Loonie moves lower as Ottawa promises bigger than expected surplus in 2 years

11/12/2013 08:54 EST | Updated 01/23/2014 06:58 EST
TORONTO - The Canadian dollar closed lower Tuesday as Ottawa announced it will have a bigger than expected surplus in two years.

The Canadian dollar was down 0.14 of a cent from Friday's close to 95.3 cents US. The Bank of Canada was closed Monday for the Remembrance Day holiday.

Finance Minister Jim Flaherty's latest fiscal projections show a $3.7-billion surplus in the 2015-16 fiscal year, almost $3 billion more than predicted in the March budget.

Even so, that could still be a conservative estimate, since Flaherty is subtracting $3 billion from the projections in case things turn out worse than he expects.

Canadian trade figures are expected Thursday and manufacturing sales on Friday.

The loonie was also under pressure from falling commodity prices and a stronger U.S. dollar on speculation that the U.S. Federal Reserve will be cutting back on its bond purchase program.

There has been growing uncertainty about when the Fed might start tapering its US$85 billion of monthly bond purchases, particularly after strong employment and economic growth reports released last week.

Dallas Federal Reserve President Richard Fisher told CNBC Tuesday that the "program cannot go on forever."

Traders also looked ahead to Thursday when the U.S. Senate banking committee will quiz Janet Yellen, President Barack Obama's candidate to become the next head of the U.S. central bank.

Growing speculation about Fed intentions has also been reflected in the bond markets where the benchmark U.S. 10-year Treasury yielded 2.78 per cent, up from 2.6 per cent from last Thursday when the GDP report came out.
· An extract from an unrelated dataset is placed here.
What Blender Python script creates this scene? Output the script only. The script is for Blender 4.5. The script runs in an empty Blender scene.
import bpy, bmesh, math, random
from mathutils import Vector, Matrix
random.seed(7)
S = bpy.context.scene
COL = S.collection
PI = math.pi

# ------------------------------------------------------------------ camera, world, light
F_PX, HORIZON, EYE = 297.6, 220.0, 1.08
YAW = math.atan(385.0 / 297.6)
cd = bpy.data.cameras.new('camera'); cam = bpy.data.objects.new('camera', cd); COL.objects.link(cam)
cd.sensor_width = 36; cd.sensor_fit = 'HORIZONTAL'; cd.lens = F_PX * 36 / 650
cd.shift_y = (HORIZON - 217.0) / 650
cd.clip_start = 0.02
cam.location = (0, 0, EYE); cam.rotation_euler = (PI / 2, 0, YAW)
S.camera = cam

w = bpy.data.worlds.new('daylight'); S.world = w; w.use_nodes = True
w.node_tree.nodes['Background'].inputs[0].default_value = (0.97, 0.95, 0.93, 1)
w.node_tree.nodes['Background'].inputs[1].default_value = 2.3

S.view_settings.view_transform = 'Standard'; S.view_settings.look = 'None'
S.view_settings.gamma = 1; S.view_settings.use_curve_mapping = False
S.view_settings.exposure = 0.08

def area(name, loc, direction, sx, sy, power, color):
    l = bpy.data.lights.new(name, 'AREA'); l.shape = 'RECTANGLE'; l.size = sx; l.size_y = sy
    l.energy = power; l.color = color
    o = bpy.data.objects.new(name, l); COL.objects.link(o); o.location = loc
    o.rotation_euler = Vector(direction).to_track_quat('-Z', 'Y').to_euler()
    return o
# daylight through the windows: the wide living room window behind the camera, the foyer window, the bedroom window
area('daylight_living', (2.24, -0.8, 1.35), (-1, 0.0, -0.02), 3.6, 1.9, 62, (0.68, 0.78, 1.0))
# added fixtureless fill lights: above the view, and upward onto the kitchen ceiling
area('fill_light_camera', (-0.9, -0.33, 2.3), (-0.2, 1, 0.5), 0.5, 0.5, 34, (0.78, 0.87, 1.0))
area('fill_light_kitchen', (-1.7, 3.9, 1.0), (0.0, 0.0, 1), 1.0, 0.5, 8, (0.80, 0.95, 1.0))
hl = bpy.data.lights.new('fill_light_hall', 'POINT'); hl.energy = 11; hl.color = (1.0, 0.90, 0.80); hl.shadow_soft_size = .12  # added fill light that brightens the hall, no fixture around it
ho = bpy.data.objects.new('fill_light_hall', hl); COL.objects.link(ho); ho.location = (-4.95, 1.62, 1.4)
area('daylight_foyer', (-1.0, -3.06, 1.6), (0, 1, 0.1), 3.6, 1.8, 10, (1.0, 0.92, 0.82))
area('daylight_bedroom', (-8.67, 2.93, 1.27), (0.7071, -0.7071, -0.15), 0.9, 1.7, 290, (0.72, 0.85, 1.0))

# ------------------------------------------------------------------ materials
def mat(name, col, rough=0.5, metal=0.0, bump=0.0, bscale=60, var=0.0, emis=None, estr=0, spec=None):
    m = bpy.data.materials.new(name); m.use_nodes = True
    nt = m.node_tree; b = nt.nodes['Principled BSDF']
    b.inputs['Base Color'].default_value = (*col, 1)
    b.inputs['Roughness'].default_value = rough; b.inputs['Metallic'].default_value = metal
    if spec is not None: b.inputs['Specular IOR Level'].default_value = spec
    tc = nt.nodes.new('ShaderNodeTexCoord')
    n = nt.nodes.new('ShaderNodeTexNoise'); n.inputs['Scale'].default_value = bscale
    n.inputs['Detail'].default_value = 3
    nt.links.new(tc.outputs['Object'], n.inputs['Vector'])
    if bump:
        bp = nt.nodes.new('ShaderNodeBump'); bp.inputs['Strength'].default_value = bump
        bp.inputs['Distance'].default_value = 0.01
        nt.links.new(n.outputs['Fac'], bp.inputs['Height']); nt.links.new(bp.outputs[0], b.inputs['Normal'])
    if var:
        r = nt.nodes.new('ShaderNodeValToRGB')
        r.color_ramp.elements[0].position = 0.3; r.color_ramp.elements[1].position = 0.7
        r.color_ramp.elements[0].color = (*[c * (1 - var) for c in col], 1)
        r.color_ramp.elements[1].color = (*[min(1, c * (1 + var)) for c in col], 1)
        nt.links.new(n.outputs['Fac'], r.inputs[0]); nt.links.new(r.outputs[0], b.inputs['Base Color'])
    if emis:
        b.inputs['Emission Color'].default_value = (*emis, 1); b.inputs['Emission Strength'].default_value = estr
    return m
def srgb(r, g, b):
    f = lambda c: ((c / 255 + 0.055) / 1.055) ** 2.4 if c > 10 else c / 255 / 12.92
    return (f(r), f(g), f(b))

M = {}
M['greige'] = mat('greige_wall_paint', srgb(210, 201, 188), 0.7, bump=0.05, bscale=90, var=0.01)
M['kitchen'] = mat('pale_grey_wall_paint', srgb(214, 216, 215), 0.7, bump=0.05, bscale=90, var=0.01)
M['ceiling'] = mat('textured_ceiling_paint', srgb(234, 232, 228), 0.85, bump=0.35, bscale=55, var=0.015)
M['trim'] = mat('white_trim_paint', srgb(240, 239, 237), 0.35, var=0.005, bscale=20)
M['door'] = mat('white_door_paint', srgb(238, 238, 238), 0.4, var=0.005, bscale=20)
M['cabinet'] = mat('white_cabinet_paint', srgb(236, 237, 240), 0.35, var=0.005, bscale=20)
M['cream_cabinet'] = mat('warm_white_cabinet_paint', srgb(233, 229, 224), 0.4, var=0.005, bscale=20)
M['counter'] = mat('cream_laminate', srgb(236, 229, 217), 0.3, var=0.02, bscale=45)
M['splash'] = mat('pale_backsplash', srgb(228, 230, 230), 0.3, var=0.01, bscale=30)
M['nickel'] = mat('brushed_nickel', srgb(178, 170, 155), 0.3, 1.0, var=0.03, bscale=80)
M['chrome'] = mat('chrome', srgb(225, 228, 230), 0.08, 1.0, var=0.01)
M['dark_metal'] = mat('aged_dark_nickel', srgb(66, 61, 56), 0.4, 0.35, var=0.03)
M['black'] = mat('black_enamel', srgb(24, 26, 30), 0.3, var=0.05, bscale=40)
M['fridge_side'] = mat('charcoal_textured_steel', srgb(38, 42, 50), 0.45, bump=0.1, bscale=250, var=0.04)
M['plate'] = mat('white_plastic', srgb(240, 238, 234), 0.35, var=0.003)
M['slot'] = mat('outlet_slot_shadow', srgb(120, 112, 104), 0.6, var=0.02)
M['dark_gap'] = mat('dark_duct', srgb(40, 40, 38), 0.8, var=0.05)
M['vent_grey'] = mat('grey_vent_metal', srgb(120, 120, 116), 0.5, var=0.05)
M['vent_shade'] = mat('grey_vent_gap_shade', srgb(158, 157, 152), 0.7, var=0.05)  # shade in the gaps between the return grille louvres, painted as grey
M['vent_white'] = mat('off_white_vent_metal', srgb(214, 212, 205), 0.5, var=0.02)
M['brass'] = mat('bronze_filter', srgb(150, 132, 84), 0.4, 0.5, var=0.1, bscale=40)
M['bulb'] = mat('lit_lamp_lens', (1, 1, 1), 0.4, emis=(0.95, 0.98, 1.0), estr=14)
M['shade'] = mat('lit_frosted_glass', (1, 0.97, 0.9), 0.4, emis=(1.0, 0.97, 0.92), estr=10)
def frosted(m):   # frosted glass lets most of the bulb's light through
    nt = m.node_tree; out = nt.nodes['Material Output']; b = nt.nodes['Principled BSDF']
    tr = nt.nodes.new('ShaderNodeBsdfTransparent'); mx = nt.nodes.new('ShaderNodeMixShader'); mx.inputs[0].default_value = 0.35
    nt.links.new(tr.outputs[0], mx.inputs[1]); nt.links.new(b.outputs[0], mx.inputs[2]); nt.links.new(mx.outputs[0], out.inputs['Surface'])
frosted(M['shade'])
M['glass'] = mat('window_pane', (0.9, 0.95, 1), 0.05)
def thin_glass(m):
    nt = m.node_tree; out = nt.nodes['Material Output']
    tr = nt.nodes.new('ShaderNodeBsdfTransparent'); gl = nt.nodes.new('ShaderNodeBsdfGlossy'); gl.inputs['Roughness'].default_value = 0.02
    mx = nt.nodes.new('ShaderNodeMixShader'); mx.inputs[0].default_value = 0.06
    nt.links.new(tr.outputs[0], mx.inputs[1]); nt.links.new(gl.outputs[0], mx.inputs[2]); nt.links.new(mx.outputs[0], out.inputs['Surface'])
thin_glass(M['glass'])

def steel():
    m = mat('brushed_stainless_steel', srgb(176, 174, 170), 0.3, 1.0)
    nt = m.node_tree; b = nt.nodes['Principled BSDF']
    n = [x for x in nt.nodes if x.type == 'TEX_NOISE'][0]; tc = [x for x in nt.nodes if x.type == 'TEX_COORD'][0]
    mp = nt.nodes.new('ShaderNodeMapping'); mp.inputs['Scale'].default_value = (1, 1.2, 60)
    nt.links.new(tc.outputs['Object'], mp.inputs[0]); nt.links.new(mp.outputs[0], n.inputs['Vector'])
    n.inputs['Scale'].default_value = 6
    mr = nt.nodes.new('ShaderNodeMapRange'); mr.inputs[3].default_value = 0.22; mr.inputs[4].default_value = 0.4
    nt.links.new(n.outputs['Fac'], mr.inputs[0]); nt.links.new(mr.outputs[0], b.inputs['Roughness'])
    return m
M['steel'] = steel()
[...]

That yield stood at 1.6 per cent in May, just before Fed chairman Ben Bernanke first mentioned that the central bank would be tapering its asset purchases, and went up as high as three per cent in September.

Prices for oil and copper fell after China's leaders finished a closely watched policy meeting Tuesday with a promise to give market forces a bigger role in the country's state-dominated economy. But they failed to produce dramatic reforms to overhaul a worn-out growth model.

December crude on the New York Mercantile Exchange declined $2.10 to US$93.04 a barrel while December copper in New York shed three cents to US$3.23 a pound.

Speculation over Fed stimulus intentions continued to punish gold prices and December bullion faded $9.90 to US$1,271.20.